The latter is not so difficult. I am back in Edinburgh this early because I am lucky enough to be reviewing some Fringe shows with the Student Newspaper. The diversity of the acts’ topics, scope and quality is wide-ranging: acts vary from Alistair Barrie’s hilariously political comedy monologue Woke in Progress (he’s not a fan of the Tories), to theatre pieces where the fictional Lady Marbles (no prizes for guessing whom she’s based on) investigates the disappearance of Agatha Christie, to entirely improvised performances where members of the audience are selected to play the lead role because the actor “hadn’t turned up” (or so the performers say). It gets one thinking about the versatility of theatre.

However, as varied and entrancing as all this is, I could not forget the two theatre shows I had seen before even reaching the Fringe: the ones back at home in the Norwich Theatre Royal just half an hour away from Wymondham. Brilliant theatre exists everywhere, and my most recent two local outings have especially reassured me of that.

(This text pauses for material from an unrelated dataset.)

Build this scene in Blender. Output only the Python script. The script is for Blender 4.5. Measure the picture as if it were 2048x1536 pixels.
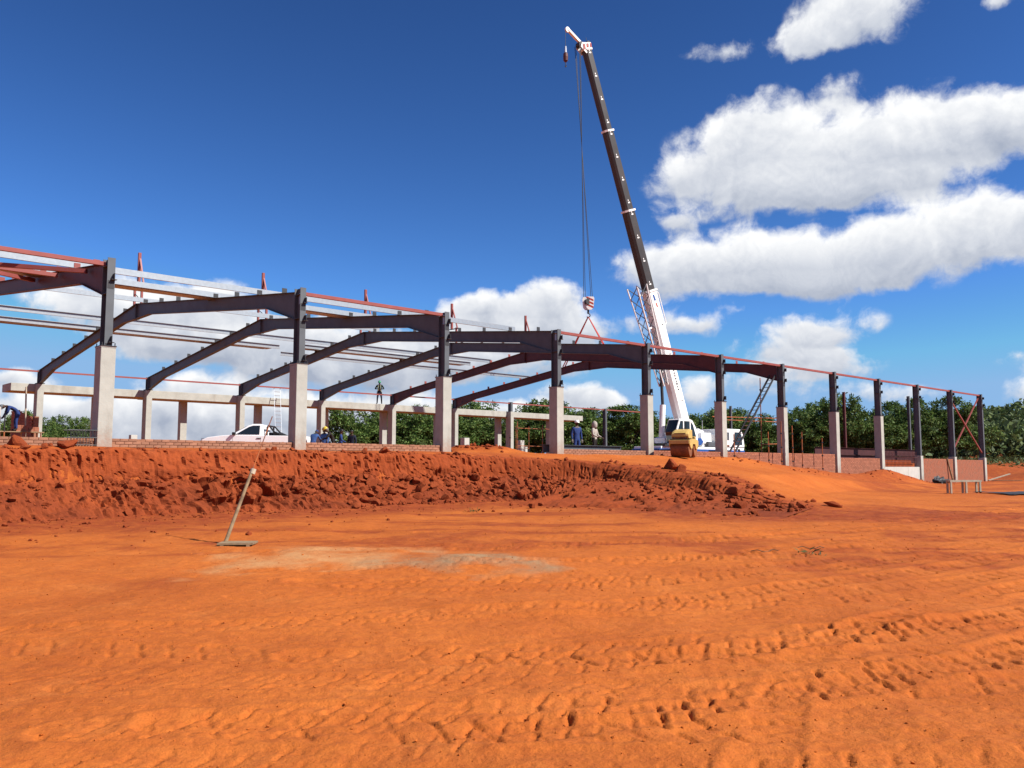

The first was the Royal Shakespeare Company’s Julius Caesar directed by Atri Banerjee and described by the EDP as “one of the best things [the writer] had seen onstage in years”. My neighbour very kindly took me to see this, and upon entering the theatre, we could have been forgiven for feeling sceptical. The set (consisting of what appeared to be one square block centre-stage) bore an unnerving resemblance to the set of RSC’s Romeo and Juliet… which came to the Theatre Royal several years ago and was a decidedly mixed bag. We stared at each other from the corners of our eyes and made a quiet agreement that we could leave the theatre halfway through if it was dire.

Freddy Lowe

Fools were we ever! This production of Julius Caesar is stunning and earns its EDP review with flying colours. Bizarrely, it even opens with a dance number. Accompanied by shrill, warbling screams of darkly-clad actresses, the youthful cast performs slow-motion dance moves whilst shadowy images of the Earth and sun are projected behind them. This back-projection continues throughout the performance. This unapologetic rejection of naturalistic theatre, whilst potentially alienating to traditionalists, provides a phenomenal onstage visual spectacle. The production maintains its brilliance throughout. Shakespeare English Lit students will also be rewarded: the frequent back-projection of the sun moving planets on stage even leans into the original script’s ecopolitics, regarding how storms and shifting forces in the natural world influence the plot.

The second was a musical called The Land of Might-Have-Been about Vera Brittain and her brother Edward. She was a feisty proto-feminist who sought to go to Oxford University; he was gay (at a time when it was illegal). They both fall in love, then World War One hits, and what follows is a true-to-history saga that is simultaneously dark and uplifting. The musical’s songs are taken and reinterpreted from the oeuvre of Ivor Novello.

Once again, I was accompanied by my lovely neighbour, this time joined by two other older ladies who were also staunch feminists and already knew a lot about Vera Brittain. I knew next-to-nothing about her but could claim some stake in the conversation by having seen Ivor Novello in Alfred Hitchcock’s film The Lodger. Teens like me may benefit from attending the play with people who know about the issues involved far more intimately, but it will provide you with a moving and stirring night of theatre regardless. It is a new production and deserves all the word-of-mouth possible.